TO BE DONE:
Return the material below in full and exactly.

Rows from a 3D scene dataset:

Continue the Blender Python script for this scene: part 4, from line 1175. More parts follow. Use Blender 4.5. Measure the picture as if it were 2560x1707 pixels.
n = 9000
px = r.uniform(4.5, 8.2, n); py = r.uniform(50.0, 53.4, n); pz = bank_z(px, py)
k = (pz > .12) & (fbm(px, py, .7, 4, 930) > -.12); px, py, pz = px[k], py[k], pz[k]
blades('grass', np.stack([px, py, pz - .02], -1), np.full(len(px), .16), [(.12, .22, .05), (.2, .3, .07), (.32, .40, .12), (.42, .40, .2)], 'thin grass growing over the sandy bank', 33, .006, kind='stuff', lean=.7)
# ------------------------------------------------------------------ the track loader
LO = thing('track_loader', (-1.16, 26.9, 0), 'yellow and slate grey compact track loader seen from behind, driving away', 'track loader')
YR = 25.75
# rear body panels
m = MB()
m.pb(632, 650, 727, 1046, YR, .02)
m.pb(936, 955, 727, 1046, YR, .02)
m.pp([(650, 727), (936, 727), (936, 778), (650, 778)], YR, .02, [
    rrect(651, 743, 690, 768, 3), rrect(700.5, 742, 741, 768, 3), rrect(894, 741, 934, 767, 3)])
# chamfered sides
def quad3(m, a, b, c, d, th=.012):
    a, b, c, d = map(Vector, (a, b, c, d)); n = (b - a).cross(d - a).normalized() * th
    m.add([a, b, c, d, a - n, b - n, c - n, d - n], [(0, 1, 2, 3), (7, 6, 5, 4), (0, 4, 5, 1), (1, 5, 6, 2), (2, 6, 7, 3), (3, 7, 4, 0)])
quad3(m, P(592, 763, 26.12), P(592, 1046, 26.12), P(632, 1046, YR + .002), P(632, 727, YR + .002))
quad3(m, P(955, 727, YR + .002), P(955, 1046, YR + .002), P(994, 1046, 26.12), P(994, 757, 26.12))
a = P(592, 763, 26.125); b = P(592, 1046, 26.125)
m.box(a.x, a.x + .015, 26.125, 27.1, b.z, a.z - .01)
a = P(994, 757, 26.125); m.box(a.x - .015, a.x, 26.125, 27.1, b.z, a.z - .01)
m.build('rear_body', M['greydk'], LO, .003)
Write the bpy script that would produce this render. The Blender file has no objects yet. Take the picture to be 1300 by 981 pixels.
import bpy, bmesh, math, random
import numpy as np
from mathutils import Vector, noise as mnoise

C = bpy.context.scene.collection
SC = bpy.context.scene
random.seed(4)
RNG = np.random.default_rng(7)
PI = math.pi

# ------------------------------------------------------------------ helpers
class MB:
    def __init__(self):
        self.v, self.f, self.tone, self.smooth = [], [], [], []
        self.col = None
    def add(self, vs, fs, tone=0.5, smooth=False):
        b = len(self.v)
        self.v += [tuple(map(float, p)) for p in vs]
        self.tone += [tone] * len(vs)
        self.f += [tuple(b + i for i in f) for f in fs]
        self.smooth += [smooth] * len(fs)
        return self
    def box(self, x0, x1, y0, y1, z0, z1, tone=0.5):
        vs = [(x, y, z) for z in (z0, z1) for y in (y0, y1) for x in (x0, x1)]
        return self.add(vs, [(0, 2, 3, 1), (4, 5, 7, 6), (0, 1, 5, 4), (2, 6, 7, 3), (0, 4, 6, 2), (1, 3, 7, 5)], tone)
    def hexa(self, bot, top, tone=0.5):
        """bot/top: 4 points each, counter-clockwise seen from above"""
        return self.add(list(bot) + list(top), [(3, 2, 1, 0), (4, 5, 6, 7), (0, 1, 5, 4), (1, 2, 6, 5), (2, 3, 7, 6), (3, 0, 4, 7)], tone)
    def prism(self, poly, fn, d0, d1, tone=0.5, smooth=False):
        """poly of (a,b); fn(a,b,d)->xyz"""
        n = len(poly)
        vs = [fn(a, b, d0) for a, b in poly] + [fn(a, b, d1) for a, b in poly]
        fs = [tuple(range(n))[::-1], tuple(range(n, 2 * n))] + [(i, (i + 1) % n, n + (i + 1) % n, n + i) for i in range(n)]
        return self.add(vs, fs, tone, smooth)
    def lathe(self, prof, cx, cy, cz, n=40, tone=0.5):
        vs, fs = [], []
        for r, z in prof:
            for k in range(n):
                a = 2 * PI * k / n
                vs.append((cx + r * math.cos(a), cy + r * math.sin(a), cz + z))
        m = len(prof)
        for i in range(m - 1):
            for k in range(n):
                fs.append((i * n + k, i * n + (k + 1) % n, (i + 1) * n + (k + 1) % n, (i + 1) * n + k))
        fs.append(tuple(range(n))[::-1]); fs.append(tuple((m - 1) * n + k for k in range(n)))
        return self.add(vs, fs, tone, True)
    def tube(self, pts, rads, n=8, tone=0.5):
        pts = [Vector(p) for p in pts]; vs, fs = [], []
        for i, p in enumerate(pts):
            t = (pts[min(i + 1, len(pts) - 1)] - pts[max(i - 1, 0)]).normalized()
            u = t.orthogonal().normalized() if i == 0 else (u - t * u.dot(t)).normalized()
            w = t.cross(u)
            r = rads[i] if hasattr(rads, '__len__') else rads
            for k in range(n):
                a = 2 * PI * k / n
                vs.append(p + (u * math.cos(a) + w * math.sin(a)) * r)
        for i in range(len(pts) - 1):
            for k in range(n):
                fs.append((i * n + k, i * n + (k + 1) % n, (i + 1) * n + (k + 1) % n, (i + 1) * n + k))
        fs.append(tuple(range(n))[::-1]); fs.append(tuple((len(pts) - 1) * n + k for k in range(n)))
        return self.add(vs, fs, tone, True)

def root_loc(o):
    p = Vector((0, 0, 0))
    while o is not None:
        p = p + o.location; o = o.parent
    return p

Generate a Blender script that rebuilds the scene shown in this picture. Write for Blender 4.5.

WRITTEN SOLUTION:
Continue the Blender Python script for this scene: part 4, from line 1175. More parts follow. Use Blender 4.5. Measure the picture as if it were 2560x1707 pixels.
n = 9000
px = r.uniform(4.5, 8.2, n); py = r.uniform(50.0, 53.4, n); pz = bank_z(px, py)
k = (pz > .12) & (fbm(px, py, .7, 4, 930) > -.12); px, py, pz = px[k], py[k], pz[k]
blades('grass', np.stack([px, py, pz - .02], -1), np.full(len(px), .16), [(.12, .22, .05), (.2, .3, .07), (.32, .40, .12), (.42, .40, .2)], 'thin grass growing over the sandy bank', 33, .006, kind='stuff', lean=.7)
# ------------------------------------------------------------------ the track loader
LO = thing('track_loader', (-1.16, 26.9, 0), 'yellow and slate grey compact track loader seen from behind, driving away', 'track loader')
YR = 25.75
# rear body panels
m = MB()
m.pb(632, 650, 727, 1046, YR, .02)
m.pb(936, 955, 727, 1046, YR, .02)
m.pp([(650, 727), (936, 727), (936, 778), (650, 778)], YR, .02, [
    rrect(651, 743, 690, 768, 3), rrect(700.5, 742, 741, 768, 3), rrect(894, 741, 934, 767, 3)])
# chamfered sides
def quad3(m, a, b, c, d, th=.012):
    a, b, c, d = map(Vector, (a, b, c, d)); n = (b - a).cross(d - a).normalized() * th
    m.add([a, b, c, d, a - n, b - n, c - n, d - n], [(0, 1, 2, 3), (7, 6, 5, 4), (0, 4, 5, 1), (1, 5, 6, 2), (2, 6, 7, 3), (3, 7, 4, 0)])
quad3(m, P(592, 763, 26.12), P(592, 1046, 26.12), P(632, 1046, YR + .002), P(632, 727, YR + .002))
quad3(m, P(955, 727, YR + .002), P(955, 1046, YR + .002), P(994, 1046, 26.12), P(994, 757, 26.12))
a = P(592, 763, 26.125); b = P(592, 1046, 26.125)
m.box(a.x, a.x + .015, 26.125, 27.1, b.z, a.z - .01)
a = P(994, 757, 26.125); m.box(a.x - .015, a.x, 26.125, 27.1, b.z, a.z - .01)
m.build('rear_body', M['greydk'], LO, .003)
Write the bpy script that would produce this render. The Blender file has no objects yet. Take the picture to be 1300 by 981 pixels.
import bpy, bmesh, math, random
import numpy as np
from mathutils import Vector, noise as mnoise

C = bpy.context.scene.collection
SC = bpy.context.scene
random.seed(4)
RNG = np.random.default_rng(7)
PI = math.pi

# ------------------------------------------------------------------ helpers
class MB:
    def __init__(self):
        self.v, self.f, self.tone, self.smooth = [], [], [], []
        self.col = None
    def add(self, vs, fs, tone=0.5, smooth=False):
        b = len(self.v)
        self.v += [tuple(map(float, p)) for p in vs]
        self.tone += [tone] * len(vs)
        self.f += [tuple(b + i for i in f) for f in fs]
        self.smooth += [smooth] * len(fs)
        return self
    def box(self, x0, x1, y0, y1, z0, z1, tone=0.5):
        vs = [(x, y, z) for z in (z0, z1) for y in (y0, y1) for x in (x0, x1)]
        return self.add(vs, [(0, 2, 3, 1), (4, 5, 7, 6), (0, 1, 5, 4), (2, 6, 7, 3), (0, 4, 6, 2), (1, 3, 7, 5)], tone)
    def hexa(self, bot, top, tone=0.5):
        """bot/top: 4 points each, counter-clockwise seen from above"""
        return self.add(list(bot) + list(top), [(3, 2, 1, 0), (4, 5, 6, 7), (0, 1, 5, 4), (1, 2, 6, 5), (2, 3, 7, 6), (3, 0, 4, 7)], tone)
    def prism(self, poly, fn, d0, d1, tone=0.5, smooth=False):
        """poly of (a,b); fn(a,b,d)->xyz"""
        n = len(poly)
        vs = [fn(a, b, d0) for a, b in poly] + [fn(a, b, d1) for a, b in poly]
        fs = [tuple(range(n))[::-1], tuple(range(n, 2 * n))] + [(i, (i + 1) % n, n + (i + 1) % n, n + i) for i in range(n)]
        return self.add(vs, fs, tone, smooth)
    def lathe(self, prof, cx, cy, cz, n=40, tone=0.5):
        vs, fs = [], []
        for r, z in prof:
            for k in range(n):
                a = 2 * PI * k / n
                vs.append((cx + r * math.cos(a), cy + r * math.sin(a), cz + z))
        m = len(prof)
        for i in range(m - 1):
            for k in range(n):
                fs.append((i * n + k, i * n + (k + 1) % n, (i + 1) * n + (k + 1) % n, (i + 1) * n + k))
        fs.append(tuple(range(n))[::-1]); fs.append(tuple((m - 1) * n + k for k in range(n)))
        return self.add(vs, fs, tone, True)
    def tube(self, pts, rads, n=8, tone=0.5):
        pts = [Vector(p) for p in pts]; vs, fs = [], []
        for i, p in enumerate(pts):
            t = (pts[min(i + 1, len(pts) - 1)] - pts[max(i - 1, 0)]).normalized()
            u = t.orthogonal().normalized() if i == 0 else (u - t * u.dot(t)).normalized()
            w = t.cross(u)
            r = rads[i] if hasattr(rads, '__len__') else rads
            for k in range(n):
                a = 2 * PI * k / n
                vs.append(p + (u * math.cos(a) + w * math.sin(a)) * r)
        for i in range(len(pts) - 1):
            for k in range(n):
                fs.append((i * n + k, i * n + (k + 1) % n, (i + 1) * n + (k + 1) % n, (i + 1) * n + k))
        fs.append(tuple(range(n))[::-1]); fs.append(tuple((len(pts) - 1) * n + k for k in range(n)))
        return self.add(vs, fs, tone, True)

def root_loc(o):
    p = Vector((0, 0, 0))
    while o is not None:
        p = p + o.location; o = o.parent
    return p

Generate a Blender script that rebuilds the scene shown in this picture. Write for Blender 4.5.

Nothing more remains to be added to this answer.